Embora seja clara a oposição entre o reino do mal e o reino dos homens, é admirável a forma como a autora se recusa a colocar o confronto em termos de oposição entre o bem e o mal, sendo o leitor encarregado de tal tarefa. Também entre Norrell e Strange, os homens não resistem a colocar-se do lado de um dos dois grandes magos (comparando essa tendência à questão política inglesa entre trabalhistas e conservadores) mas é sempre o leitor quem constrói tais juízos, como se o bem e o mal estivessem sempre à disposição dos homens para que estes escolham livremente.

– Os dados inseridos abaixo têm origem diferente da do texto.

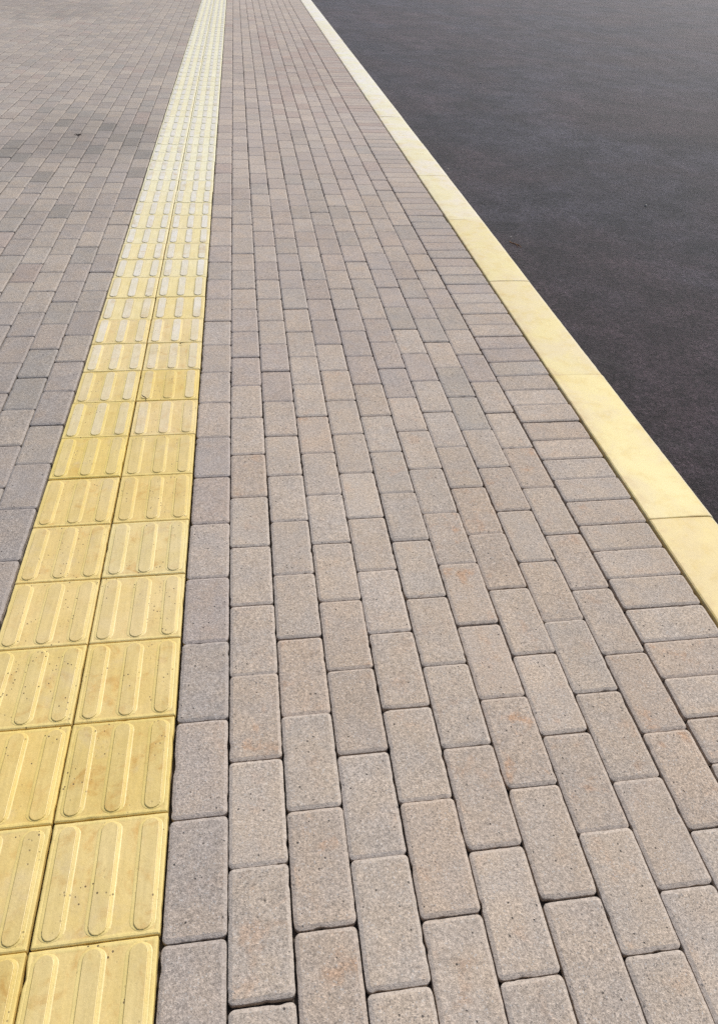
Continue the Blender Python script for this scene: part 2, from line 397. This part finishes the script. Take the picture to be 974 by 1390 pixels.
for i, (area, dist, xc, yc, wx, wy, k, kd, j) in enumerate(cand):
    rng = random.Random((k+200)*1000+j*7+3)
    tk, tone = tone_of(xc, yc, wx, wy, rng)
    stain = {'rusty': .9, 'beige': .45, 'lilac': .22, 'grey': .25}.get(tk, .12)*rng.uniform(.5, 1.2)
    lod = 0 if i < 300 or (dist < 16 and area > 0) else (1 if dist < 70 else 2)
    jw = rng.gauss(0, .0006)
    if i < NIND:
        g = paver_geo(0, 0, wx*U+jw*.3, wy*U, lod, rng, tone, stain)
        # per-paver world noise needs the real place, the origin sits at the block's own centre
        o = mesh_obj('paver', *g[:2], M_PAVER, g[2], g[3]); o.location = (xc*U, yc*U, 0)
        tag(o, paver_label(tk, k, kd, xc, yc, hidx.get(j, 0)), 'paver', 'crosswise pavers along the kerb' if kd == 'header' else ('pavers right of the yellow strip' if k >= 0 else 'pavers left of the yellow strip'))
    else:
        g = paver_geo(xc*U, yc*U, wx*U-(.0009 if kd != 'header' else 0), wy*U, lod, rng, tone, stain)
        b = len(sv); sv += g[0]; sf += [tuple(x+b for x in f) for f in g[1]]; st += g[2]; sdta += g[3]
o = mesh_obj('distant_pavers', sv, sf, M_PAVER, st, sdta)
tag(o, 'mass of small grey pavers receding towards the top of the photo', 'pavers', None, 'stuff')
# plain continuation well outside the picture
sheet('sidewalk', -60, -8.9, -6, 60, -.006, MF)
sheet('sidewalk', -8.9, KX0*U, 18.9, 60, -.006, MF)

# ------------------------------------------------------------------ tactile tiles
YEL = (.785, .598, .200)
TY = {0: -.03, 2: 1.98, 4: 3.98, 6: 5.99, 8: 7.98, 10: 9.97}
def tile_y(r): return TY.get(2*r, 2.0*r-.02 if r < 13 else 2.0*r+.03)
def bar_geo(cx, hy, lod, off, tone, stain, glare_wear):
    vs_, fs, tn, dt = [], [], [], []
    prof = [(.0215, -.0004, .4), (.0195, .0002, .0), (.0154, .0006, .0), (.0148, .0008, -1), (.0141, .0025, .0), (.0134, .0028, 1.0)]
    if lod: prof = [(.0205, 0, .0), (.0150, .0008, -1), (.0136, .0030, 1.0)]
    ns = 9 if not lod else 4
    for hw, z, wr in prof:
        L = hy-.0135+.0005
        for e in (1, -1):
            for k in range(ns+1):
                a = math.pi*k/ns if e == 1 else math.pi+math.pi*k/ns
                rx = hw+(.0005*noise.noise(Vector((k*1.3, off*90, e))) if not lod else 0)
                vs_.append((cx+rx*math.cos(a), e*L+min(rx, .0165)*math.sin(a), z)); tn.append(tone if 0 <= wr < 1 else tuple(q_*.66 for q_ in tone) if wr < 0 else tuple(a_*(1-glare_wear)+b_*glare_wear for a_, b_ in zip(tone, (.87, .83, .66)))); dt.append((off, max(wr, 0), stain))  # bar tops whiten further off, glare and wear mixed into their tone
    n = 2*(ns+1)
    for j in range(len(prof)-1):
        for i in range(n): a, b = j*n+i, j*n+(i+1) % n; fs.append((a, b, b+n, a+n))
    fs.append(tuple(range((len(prof)-1)*n, len(prof)*n)))
    return vs_, fs, tn, dt
def slab_geo(hx, hy, lod, off, tone, stain, rng):
    pts = outline(hx, hy, .0022, .012 if lod == 0 else .2, 2 if lod == 0 else 1)
    prof = [(0, -.04, .0), (0, -.0022, .0), (.0022, -.0002, .0), (.0052, 0, .05), (.0085, -.0004, .5)] if lod == 0 else [(0, -.02, 0), (0, -.002, 0), (.003, 0, .1)]
    vs_, fs, tn, dt = [], [], [], []
    for j, (ins, z, wr) in enumerate(prof):
        for x, y, nx, ny in pts:
            i2 = ins + (.0007*noise.noise(Vector((x*90, y*90, off*60))) + max(0, noise.noise(Vector((x*45, y*45, off*80)))-.4)*.006 if lod == 0 and j < 3 else 0)
            # square inset keeps corners tidy
            X = max(-hx+i2, min(hx-i2, x)); Y = max(-hy+i2, min(hy-i2, y))
            vs_.append((X, Y, z)); tn.append(tone); dt.append((off, wr, stain))
    n = len(pts)
    for j in range(len(prof)-1):
        for i in range(n): a, b = j*n+i, j*n+(i+1) % n; fs.append((a, b, b+n, a+n))
    cap(vs_, fs, tn, dt, n)
    return vs_, fs, tn, dt
for r in range(-2, 85):
    y0, y1 = tile_y(r), tile_y(r+1); yc = (y0+y1)/2*U; hy = (y1-y0)/2*U-.0011
    for c, (x0, x1) in enumerate(((-2.01, 0.0), (-4.0, -2.01))):
        rng = random.Random(r*17+c*5+900)
        xc = (x0+x1)/2*U; hx = (x1-x0)/2*U-.0022; off = rng.random()
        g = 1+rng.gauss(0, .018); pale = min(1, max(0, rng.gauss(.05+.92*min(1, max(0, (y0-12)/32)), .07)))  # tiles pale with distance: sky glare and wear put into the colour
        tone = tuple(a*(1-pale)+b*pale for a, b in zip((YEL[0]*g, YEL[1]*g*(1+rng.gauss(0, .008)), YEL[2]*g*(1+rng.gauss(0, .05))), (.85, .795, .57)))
        stain = rng.choice((.25, .45, .7, 1.0))
        lod = 0 if yc < 2.2 else 1
        pos = (xc+rng.gauss(0, .0006), yc, .0005+rng.gauss(0, .0006)); rot = (rng.gauss(0, .0025), rng.gauss(0, .0025), rng.gauss(0, .0015))
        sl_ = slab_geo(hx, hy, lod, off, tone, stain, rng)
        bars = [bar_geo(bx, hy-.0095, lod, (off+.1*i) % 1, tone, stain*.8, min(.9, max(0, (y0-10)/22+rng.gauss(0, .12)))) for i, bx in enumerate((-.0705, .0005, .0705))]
        look = 'freshly yellow' if pale < .2 else ('glare-pale worn' if pale > .6 else 'yellow')
        if stain > .9: look = 'brown-stained '+look.replace('freshly ', '')
        n = r+2
        lab = '%s ribbed tile, %s column of the strip, %s' % (look, 'right' if c == 0 else 'left', ordn(n)+' from the front' if n > 0 else 'out of sight below')
        if y0 < 62:
            t = bpy.data.objects.new('tactile_tile', None); COL.objects.link(t); t.empty_display_size = .05
            t.location = pos; t.rotation_euler = rot
            mesh_obj('slab', *sl_[:2], M_TILE, sl_[2], sl_[3], parent=t)
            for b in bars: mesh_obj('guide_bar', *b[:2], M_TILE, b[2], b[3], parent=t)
        else:
            V, F, T, D = [list(x) for x in sl_]
            for b in bars:
                k0 = len(V); V += b[0]; F += [tuple(x+k0 for x in f) for f in b[1]]; T += b[2]; D += b[3]
            t = mesh_obj('tactile_tile', V, F, M_TILE, T, D); t.location = pos; t.rotation_euler = rot
        tag(t, lab, 'tactile tile', 'yellow tactile tiles of the guiding strip')

# ------------------------------------------------------------------ kerbstones
KY = [8.92, 16.80, 25.19, 33.34, 41.4, 49.4, 57.3, 65.5, 73.45]
def kerb_y(i):
    if 1 <= i <= 9: return KY[i-1]
    return .88+8.03*i if i < 1 else 73.45+8.06*(i-9)
# cross-section: (x from left in m, z, edge, left dirt)
W = (KX1-KX0)*U
SEC = [(0, -.2, 0, 1), (0, -.006, .0, 1), (.0012, -.002, .0, 1), (.005, 0, 0, .8), (.022, .0006, 0, .55), (.04, .0009, 0, .0), (.06, .001, 0, 0), (.10, .001, 0, 0), (.14, .0004, 0, 0), (W-.020, -.0012, 0, 0), (W-.012, -.003, .3, 0), (W-.006, -.0065, 1, 0), (W-.001, -.013, .8, 0), (W+.001, -.022, .1, 0), (W+.006, -.24, 0, 0)]
for i in range(-1, 24):
    y0, y1 = kerb_y(i), kerb_y(i+1); rng = random.Random(i*31+5); off = rng.random()
    L = (y1-y0)*U-.0012; ns = 60 if i < 3 else 30
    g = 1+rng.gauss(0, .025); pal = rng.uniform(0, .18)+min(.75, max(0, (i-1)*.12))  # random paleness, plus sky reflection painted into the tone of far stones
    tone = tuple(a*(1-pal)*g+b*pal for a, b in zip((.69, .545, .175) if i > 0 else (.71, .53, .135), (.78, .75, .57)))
    V, F, T, D = [], [], [], []
    n = len(SEC); ys = [-L/2, -L/2+.0025, -L/2+.008]+[-L/2+L*k/ns for k in range(1, ns)]+[L/2-.008, L/2-.0025, L/2]
    for j, y in enumerate(ys):
        ed = .0012 if j in (0, len(ys)-1) else 0
        for (x, z, e_, d_) in SEC:
            wob = .0011*noise.noise(Vector((x*9, (y+i)*7, 1))) + .0007*noise.noise(Vector((x*40, (y+i)*60, 4)))*(1 if x > W-.03 or x < .006 else .2)
            xx = x-W/2 + (.0008*noise.noise(Vector((i*3, (y+i)*30, 2 if x < .05 else 7))) if x < .01 or x > W-.01 else 0)
            V.append((xx, y, z+wob-ed)); T.append(tone); D.append((off, e_, max(d_, .9 if j in (0, 1, len(ys)-2, len(ys)-1) else 0)))
    for j in range(len(ys)-1):
        for k in range(n-1): a = j*n+k; F.append((a, a+n, a+n+1, a+1))
    F.append(tuple(range(n))); F.append(tuple(range((len(ys)-1)*n, len(ys)*n))[::-1])
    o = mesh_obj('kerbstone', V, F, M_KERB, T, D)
    o.location = ((KX0+KX1)/2*U, (y0+y1)/2*U, .001+rng.gauss(0, .0007)); o.rotation_euler = (0, 0, rng.gauss(0, .0006))
    cnt = i+1
    if cnt < 1: lab = 'yellow painted kerbstone beside the camera, outside the right edge'
    elif cnt == 1: lab = 'yellow painted kerbstone nearest the camera, cut off by the right edge'
    else: lab = '%s yellow painted kerbstone, %s from the front along the dark road' % ('pale' if pal > .4 else 'bright', ordn(cnt))
    tag(o, lab, 'kerbstone', 'yellow kerbstones along the road')

# ------------------------------------------------------------------ small litter
def on_plane(px, py, z):
    d = fw+rt*((px-487)/FPX)-up*((py-650)/FPX); t = (z/U-CH)/d.z
    return Vector(((CX+t*d.x)*U, (CY+t*d.y)*U, z))
def tube(name, pts, rads, mat, sides=6):
    V, F = [], []
    for i, p in enumerate(pts):
        t = (pts[min(i+1, len(pts)-1)]-pts[max(i-1, 0)]).normalized(); s = t.cross(Vector((0, 0, 1))).normalized(); q = s.cross(t)
        for k in range(sides): a = 2*math.pi*k/sides; V.append(tuple(p+s*rads[i]*math.cos(a)+q*rads[i]*math.sin(a)))
    for i in range(len(pts)-1):
        for k in range(sides): a, b = i*sides+k, i*sides+(k+1) % sides; F.append((a, b, b+sides, a+sides))
    F.append(tuple(range(sides))[::-1]); F.append(tuple(range((len(pts)-1)*sides, len(pts)*sides)))
    return V, F
def stick(name, px0, px1, z, rad, mat, label, cat, fork=False):
    a, b = on_plane(*px0, z), on_plane(*px1, z); L = (b-a).length; s = (b-a).cross(Vector((0, 0, 1))).normalized()
    pts = [a.lerp(b, t)+s*L*.07*math.sin(t*7)+Vector((0, 0, rad+.003*math.sin(t*3.1))) for t in [k/8 for k in range(9)]]
    V, F = tube(name, pts, [rad*(1.1-.6*k/8) for k in range(9)], mat)
    if fork:
        p2 = [pts[4], pts[4].lerp(b, .4)+s*L*.10+Vector((0, 0, .004)), pts[4].lerp(b, .8)+s*L*.17+Vector((0, 0, .003))]
        v2, f2 = tube(name, p2, [rad*.7, rad*.5, rad*.3], mat); k0 = len(V); V += v2; F += [tuple(x+k0 for x in f) for f in f2]
    o = mesh_obj(name, V, F, mat, smooth=True); tag(o, label, cat); return o
RZ = -.131
stick('twig', (691, 328), (708, 337), RZ, .0028, M_TWIG, 'small brown dry twig lying on the dark road near the kerb', 'twig', True)
stick('fibre', (193, 535), (199, 545), .001, .0010, M_SCRAP, 'tiny dark bent fibre on the yellow tiles\' middle joint', 'scrap')
stick('leaf_stalk', (244, 467), (249, 466), .004, .0014, M_SCRAP, 'tiny dark stalk lying across a bar of the right tile column', 'scrap')
def star(px, z, n, R, mat, name, label, cat):
    c = on_plane(*px, z); V, F = [], []
    rng = random.Random(4)
    for k in range(n):
        a = 2*math.pi*k/n+rng.uniform(-.3, .3); l = R*rng.uniform(.5, 1.1); d = Vector((math.cos(a), math.sin(a), 0))
        pts = [c+Vector((0, 0, .002)), c+d*l*.5+Vector((0, 0, .006)), c+d*l+Vector((0, 0, .001))]
        v2, f2 = tube(name, pts, [.0028, .0022, .0008], mat, 5); k0 = len(V); V += v2; F += [tuple(x+k0 for x in f) for f in f2]
    tag(mesh_obj(name, V, F, mat), label, cat)
star((107, 183), .0, 7, .035, M_SCRAP, 'dead_weed', 'small black spidery weed in a joint left of the strip', 'weed')
def pebble(px, z, r, mat, name, label, cat, group, seed):
    c = on_plane(*px, z); import bmesh
    bm = bmesh.new(); bmesh.ops.create_icosphere(bm, subdivisions=2, radius=r)
    for v in bm.verts:
        v.co *= 1+.35*noise.noise(v.co/r*.9+Vector((seed, 0, 0))); v.co.z *= .6
    me = bpy.data.meshes.new(name); bm.to_mesh(me); bm.free(); me.materials.append(mat)
    o = bpy.data.objects.new(name, me); COL.objects.link(o); o.location = c+Vector((0, 0, r*.42)); tag(o, label, cat, group)
spots = [((797, 207), .007, 'on the road nearest the right edge'), ((555, 84), .011, 'on the road'), ((652, 113), .010, ''), ((643, 184), .008, ''), ((876, 279), .008, ''), ((520, 68), .009, ''), ((627, 203), .006, ''), ((693, 322), .006, ''), ((608, 230), .007, '')]
for i, (px, r, _) in enumerate(spots):
    pebble(px, RZ, r, M_PEBBLE, 'pebble', 'small pale pebble lying loose on the dark asphalt', 'pebble', 'pale pebbles scattered on the road', i*3.1)
scene.cycles.use_denoising = False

Em suma, um livro fascinante que é já parte da história da literatura fantástica. Sem dúvida um clássico do género, imperdível para quem cultiva este género literário. E não só.
Para além de tudo o mais, esta obra constitui uma das mais belas homenagens que alguma vez se fizeram aos livros: eles são a fonte de todo o conhecimento mas o seu conteúdo precisa de ser transposto para a vida. É na vida e na felicidade dos homens que o conhecimento se torna significativo. E aí reside também a magia.
E a magia, indubitavelmente, existe. Ela está sempre onde estiver a nossa imaginação e, acima de tudo, a magia é tudo o que não compreendemos.